The fact that installing the utilities piecemeal may work around
problems with the GNV kit itself (or POSIX root problems or whatever it
is) is not really part of any plan. The kits are in fact intended to be
installed on top of a GNV installation, though if you work your way
through all the details as you have done, you can mostly function
without it. The best available workaround is still just a workaround.

> Hitting Ctrl-C while running ls takes you back to DCL; you need to issue
> the continue command from DCL to resume bash execution.
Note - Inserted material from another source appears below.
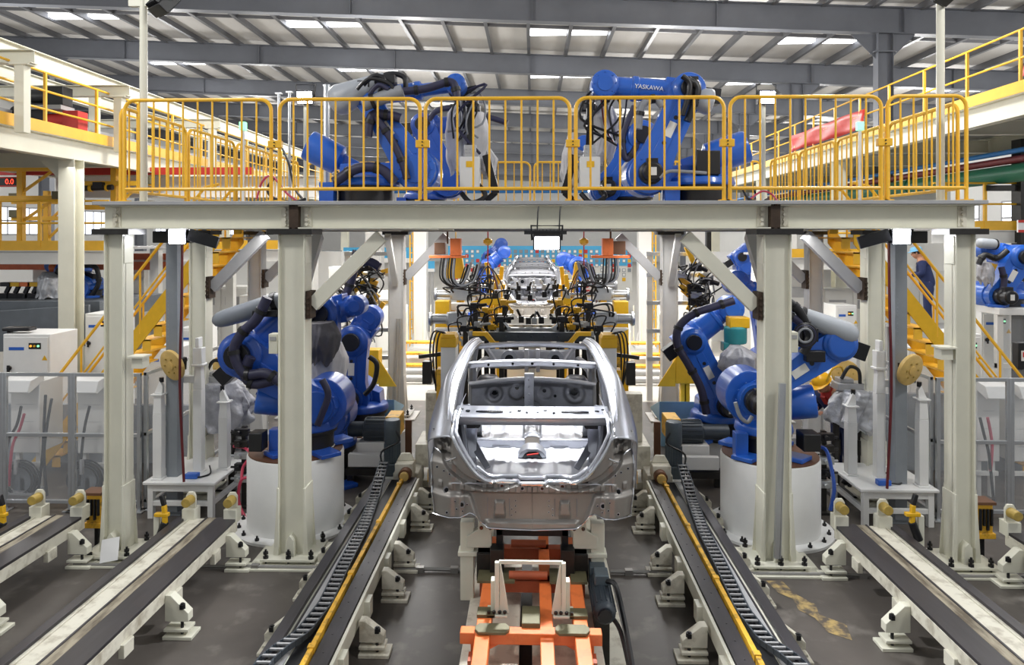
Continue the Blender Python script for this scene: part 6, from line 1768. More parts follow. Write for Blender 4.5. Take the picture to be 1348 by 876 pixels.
b = MB(); a = at(1345, 298, 14.0); b.bx(a.x - .08, a.x + .5, 13.98, 14.02, a.z - .12, a.z + .12); sg = b.build('sign', 'white'); tag(sg, 'white sign with red edges cut by the right edge below the yellow platform rail', 'sign')
b = MB(); b.bx(a.x - .08, a.x + .5, 13.97, 13.98, a.z + .07, a.z + .12); b.bx(a.x - .08, a.x + .5, 13.97, 13.98, a.z - .12, a.z - .07); b.build('red_band', 'red', sg)
b = MB(); a = at(1343, 468, 11.4); b.bx(a.x - .06, a.x + .3, 11.35, 11.5, a.z - .22, a.z + .2); dk = b.build('lockout_box', 'black', bevel=.01); tag(dk, 'black box with a red and white sticker at the right edge behind the fence', 'box')
b = MB(); b.bx(a.x - .02, a.x + .1, 11.34, 11.35, a.z - .08, a.z + .08); b.build('sticker', 'white', dk)
b = MB(); b.bx(a.x + .0, a.x + .08, 11.335, 11.34, a.z - .02, a.z + .06); b.build('sticker_mark', 'red', dk)
for z, r, m, lab in ((4.84, .19, 'green', 'thick green pipe along the right side'), (5.3, .055, 'bluepipe', 'thin blue pipe along the right side above the dark red one'), (5.12, .08, 'darkred', 'dark red pipe along the right side between the blue and the green ones')):
    b = MB(); b.cyl((10.0, 9, z), (10.0, 60, z), r, n=16)
    for k in range(7): b.cyl((10.0, 12 + 7 * k, z), (10.0, 12.1 + 7 * k, z), r * 1.12, n=16)
    tag(b.build('pipe', m), lab, 'pipe')
for k in range(4):
    y = 15.5 + 9 * k
    b = MB(); b.bx(10.35, 10.65, y - .15, y + .15, 0, 5.6); b.bx(9.7, 10.65, y - .06, y + .06, 4.5, 4.62)
    struct(b.build('pipe_support_column', 'dark_steel'))
struct(MB().bx(10.9, 11.0, 19, 44, 2.6, 5.1).build('wall_partition', 'wall'))
# ---- wing walls and machines at mid distance
def cabinet(x, y, w, d, h, label, m='offwhite', doors=2, base=.1):
    t = thing('control_cabinet', label, 'cabinet', (x, y, 0))
    b = MB(); b.bx(x - w / 2, x + w / 2, y, y + d, base, h); b.bx(x - w / 2 + .02, x + w / 2 - .02, y + .02, y + d - .02, 0, base); b.build('body', m, t, bevel=.01)
    for k in range(doors):
        xa = x - w / 2 + w * k / doors
        b = MB(); b.bx(xa + .02, xa + w / doors - .02, y - .02, y, base + .04, h - .04); dr = b.build('door', m, t, bevel=.006)
        b = MB(); b.bx(xa + w / doors - .1, xa + w / doors - .07, y - .04, y - .02, h * .48, h * .6); b.build('handle', 'black', dr)
        b = MB(); b.bx(xa + .12, xa + w / doors - .16, y - .024, y - .02, h * .78, h * .88); b.build('vent_panel', 'steel_grey', dr)
    return t
cabinet(-6.3, 16.9, 1.5, .6, 2.1, 'pale two-door cabinet far behind the left outer bay')
cabinet(-5.0, 19.0, 1.0, .6, 2.7, 'tall white cabinet seen above the left bullet cover')
cabinet(-8.2, 18.5, 1.4, .6, 2.2, 'pale cabinet behind the left stairs, far back')
cabinet(6.2, 17.6, 1.3, .6, 2.6, 'tall pale cabinet far behind the right knee brace')
cabinet(8.0, 18.0, 1.4, .6, 2.2, 'pale cabinet far behind the right stairs')
cabinet(4.9, 21.5, 1.0, .6, 2.0, 'pale cabinet right of the far white pillar')
cabinet(-4.6, 20.8, 1.3, .6, 1.9, 'pale cabinet left of the far white pillar')
cabinet(3.05, 30.5, 1.0, .6, 1.9, 'grey-white cabinet below the right end of the card board', 'greybox', 1)
cabinet(-3.0, 30.5, 1.2, .6, 1.6, 'white sloped-top cabinet below the left end of the card board', 'offwhite', 1)
for xa, xb, y, h, lab in ((-20, -5.2, 24, 3.0, 'l'), (5.4, 20, 24, 3.0, 'r')):
    b = MB(); b.bx(xa, xb, y, y + .12, 0, h)
    for k in range(int((xb - xa) / 1.5) + 1): b.bx(xa + 1.5 * k - .03, xa + 1.5 * k + .03, y - .03, y, 0, h)
    struct(b.build('wall_partition', 'wall'))
for i, (x, y, w, lab) in enumerate(((-7.0, 22.0, .5, 'white square column far behind the left stairs'), (-5.9, 26.5, .6, 'broad white column far behind the left bay'), (5.7, 25, .55, 'white square column far behind the right second robot'), (7.4, 21, .5, 'white square column far behind the right stairs'))):
    b = MB(); b.bx(x - w / 2, x + w / 2, y - w / 2, y + w / 2, 0, 4.2); b.bx(x - w * .7, x + w * .7, y - w * .7, y + w * .7, 0, .1)
    tag(b.build('column_post', 'offwhite', bevel=.01), lab, 'column')
# ================================================================== beyond the car: clamping station and far hall
# white clamp towers flanking the shell
for s in (-1, 1):
    nm = SIDE[s]
    cx = at(591 if s < 0 else 801, 480, 9.5).x
    t = thing('clamp_tower', 'white clamp tower with a yellow cap on the %s side of the car body' % nm, 'tower', (cx, 9.5, 0))
    b = MB(); b.bx(cx - .10, cx + .10, 9.42, 9.75, .0, 2.06); b.build('body', 'white', t, bevel=.008)
    b = MB(); b.bx(cx - .105, cx + .105, 9.40, 9.76, 2.06, 2.18); b.prism([(-.105, 0), (.105, 0), (.08, .05), (-.08, .05)], (cx, 9.42, 2.18), (1, 0, 0), (0, 0, 1), (0, 1, 0), 0, .3); b.build('cap', 'yellow_bright', t, bevel=.006)
    b = MB(); b.bx(cx + s * .14 - .03, cx + s * .14 + .03, 9.5, 9.7, .9, 1.75); b.build('side_strip', 'yellow_worn', t, bevel=.005)
    b = MB(); b.bar((cx + s * .1, 9.55, 1.95), (cx + s * .42, 9.6, 1.9), .05, .05); b.bx(cx + s * .3 - .06, cx + s * .3 + .06, 9.5, 9.65, 1.55, 1.85); b.build('side_bracket', 'dark_steel', t, bevel=.005)
    for k in range(3):
        b = MB(); b.tube([(cx + s * .02, 9.55, 2.2), (cx + s * (.12 + .05 * k), 9.5 + .06 * k, 2.24), (cx + s * (.17 + .05 * k), 9.5 + .05 * k, 1.95), (cx + s * (.16 + .02 * k), 9.55, 1.35 + .1 * k)], .012, n=6, smooth=5); b.build('hose', 'black', t)
# clamping slides (mirrored pairs)
def clamp_slide(s, pxb, pxr, py, Y, label, arm=True, yarm=None):
    """grey air cylinder with block and rod on a white wedge plate, yellow swing arm"""
    m_ = lambda px: px if s < 0 else 2 * 700 - px
    p = at(m_(pxb), py, Y); q = at(m_(pxr), py, Y)
    u = Vector((1, 0, 0)) if s < 0 else Vector((-1, 0, 0))
    L = abs(q.x - p.x)
    t = thing('clamp_slide', label, 'clamp', (p.x, Y, p.z))
    b = MB(); b.lathe(p, u, [(.11, 0), (.12, .02), (.12, .05), (.085, .06), (.085, .30), (.12, .31), (.12, .36)], n=18)
    for k in range(4):
        a = PI / 4 + k * PI / 2
        b.cyl(p + u * .02 + Vector((0, .09 * math.cos(a), .09 * math.sin(a))), p + u * .34 + Vector((0, .09 * math.cos(a), .09 * math.sin(a))), .012, n=6)
    b.build('air_cylinder', 'alu', t)
    c = p + u * .5
    b = MB(); b.bx(c.x - .16, c.x + .16, Y - .12, Y + .12, c.z - .1, c.z + .12); b.build('guide_block', 'alu', t, bevel=.008)
    b = MB(); b.cyl(p + u * .6, q, .035, n=10); b.cyl(p + u * .66, p + u * .78, .06, n=12); b.build('rod', 'chrome', t)
    b = MB(); b.bx(q.x - .06, q.x + .06, Y - .08, Y + .06, q.z - .09, q.z + .09); b.build('rod_end', 'alu', t, bevel=.006)
    b = MB(); b.prism([(.1, -.16), (1.0, -.16), (.95, -.29), (.35, -.29)], p, u, (0, 0, 1), (0, 1, 0), -.10, .12); b.build('wedge_plate', 'white', t, bevel=.004)
    if arm:
        b = MB(); a0 = p + u * .7
        b.prism([(0, -.12), (.25, -.07), (.62, -.05), (.70, -.12), (.72, -.28), (.64, -.29), (.60, -.17), (.25, -.19), (0, -.24)], a0, u, (0, 0, 1), (0, 1, 0), -.14, -.06); b.build('swing_arm', 'yellow_bright', t, bevel=.006)
    b = MB(); b.bx((p + u * .3).x - .08, (p + u * .3).x + .08, Y, Y + .16, 0, p.z - .29)
    b.build('stand', 'yellow_worn', t, bevel=.005)
    rnd = random.Random(int(pxb + py + s))
    for k in range(6):
        b = MB(); x0 = p + u * rnd.uniform(.3, 1.1); x1 = p + u * rnd.uniform(.6, L)
        b.tube([x0 + Vector((0, -.12, .05)), x0 + Vector((rnd.uniform(-.1, .1), -.18, rnd.uniform(.12, .28))), x1 + Vector((0, -.16, rnd.uniform(.0, .25))), x1 + Vector((0, -.1, -.1))], .016, n=6, smooth=5); b.build('hose', 'black', t)
    for k in range(4):
        c = p + u * (1.15 + .22 * k) + Vector((0, -.05, rnd.uniform(-.04, .02)))
        b = MB(); b.bx(c.x - .045, c.x + .045, Y - .14, Y - .02, c.z - .06, c.z + .05); b.bar(c, c + Vector((rnd.uniform(-.1, .1), -.05, rnd.uniform(.1, .2))), .03, .04); b.build('valve', rnd.choice(['blackmetal', 'alu', 'dark_steel']), t, bevel=.006)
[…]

ls must be doing something with event handlers as that doesn't happen
with bash itself.

> I saw the warning about not being able to run DCL commands from within
> bash and not being able to run DEC editors from within bash. Is there
> any way around this ?

Type dcl <command>?  E.g.,

bash-4.3$ dcl show time
   22-OCT-2016 22:12:54
bash-4.3$

TPU has other problems:

bash-4.3$ dcl edit foo.tmp
%TPU-E-NONANSICRT, SYS$INPUT must be supported CRT
%TPU-E-NONANSICRT, SYS$INPUT must be supported CRT
bash-4.3$

Probably because SYS$INPUT is a mailbox not a terminal:

bash-4.3$ dcl 'show log sys$input'
    "SYS$INPUT" = "_MBA51195:" (LNM$PROCESS_TABLE)
bash-4.3$

> Where do we currently stand with emacs for Alpha/VMS (and installing
> it into the GNV directory tree and running it under GNV bash ?)
>
> Searching online didn't reveal anything obvious about emacs/GNV bash
> integration although I saw the reference to emacs 21.2 on the V7
> freeware CD. (It looks like I will have to download the whole
> of the V7 CD in order to investigate further however as the V7
> abstracts URL is broken.)

I've never heard emacs mentioned in the same sentence as GNV and as far
as I know it's never been part of it nor intended to be. There is a
micro-emacs that has been mentioned here from time to time, the old
version you mention above, but there have been reports that all VMS code
has been removed from current emacs sources. Trying to revive the VMS
emacs port would be a many-thousand-hour distraction from the goals of GNV.

> Typing a few characters in bash and then hitting Ctrl-C causes the
> rest of the line after the first character to be executed as a command.

That does sound like a bug:

bash-4.3$ echo WTF
  Cancel


bash: cho: command not found
bash-4.3$

> The /etc/ directory does not exist in the GNV installation

It does in mine.

$ dir/security sys$common:[gnv]etc.dir

Directory SYS$COMMON:[gnv]

ETC.DIR;1            [SYSTEM]                         (RWE,RWE,RE,RE)

Total of 1 file.

This may be one of the things you are missing by only installing the
utilities without installing GNV.

> and
> GNV$BASHRC is not defined to point to another location. This means
> none of the normal bash startup code runs (unless GNV bash is supposed
> to use another mechanism).
>
> ls colouring does not work, even with ls --color=always. This is
> probably due to the missing default bash startup scripts.

More likely an incomplete termcap port but I don't really know.